I just don't know :(
How your words speak to me. I too have a couple of those close friends that never leave you. Then there are the friends you think about everyday until one day you don't think about them everyday anymore. I can't remember the poem I read in High School, but the last line went something like this, "Good-byes will be unspoken..." and whenever I become seperated from a friend I think back to that line and wonder if this was one of those unspoken goodbyes.
Whenever I find myself woolgathering about what the world to come might be like -- I always think I'd like to find all the people I've known and lost, the way you lose friends over the years as your situations change, and find out what happened; how their lives turned out.

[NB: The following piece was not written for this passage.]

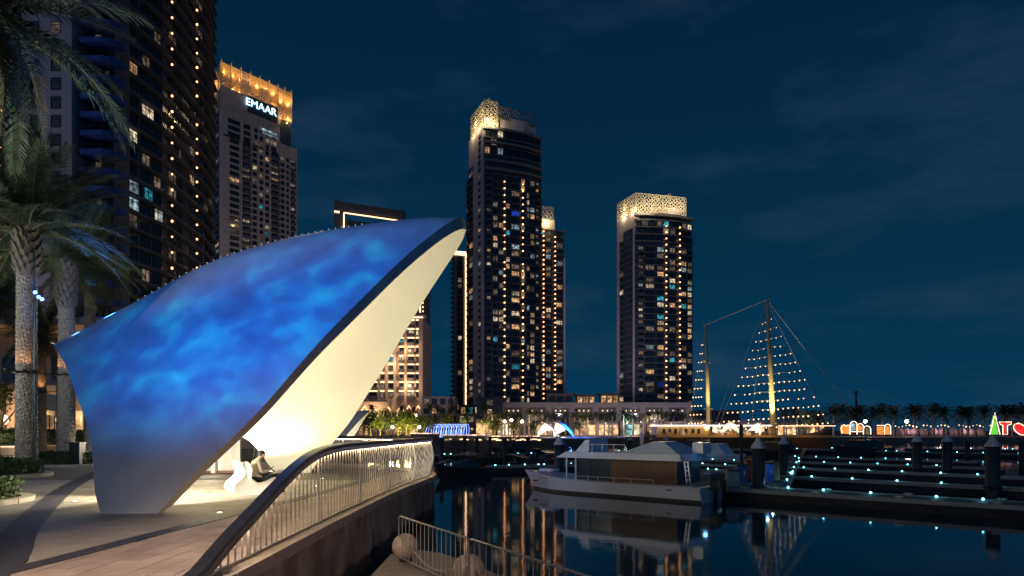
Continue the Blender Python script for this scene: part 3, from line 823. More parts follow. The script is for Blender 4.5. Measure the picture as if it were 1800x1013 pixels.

Very nice post. I find myself just sitting here and thinking about friends I once knew. Thanks, Beth.
I wish I knew about people through the years. When I go to reunions (college, high school, seminary) I don't even recall who people are.
I'm happy about most of my friendships through the years, though. Good post. Thanks!
It is sad. I can think of a lot of people without much effort. On the other hand, I have a couple of friends that I could not see for five years, but yet be able to pick up right where we left off. A lot could change, and that may not always be the case with them. I should not take that for granted.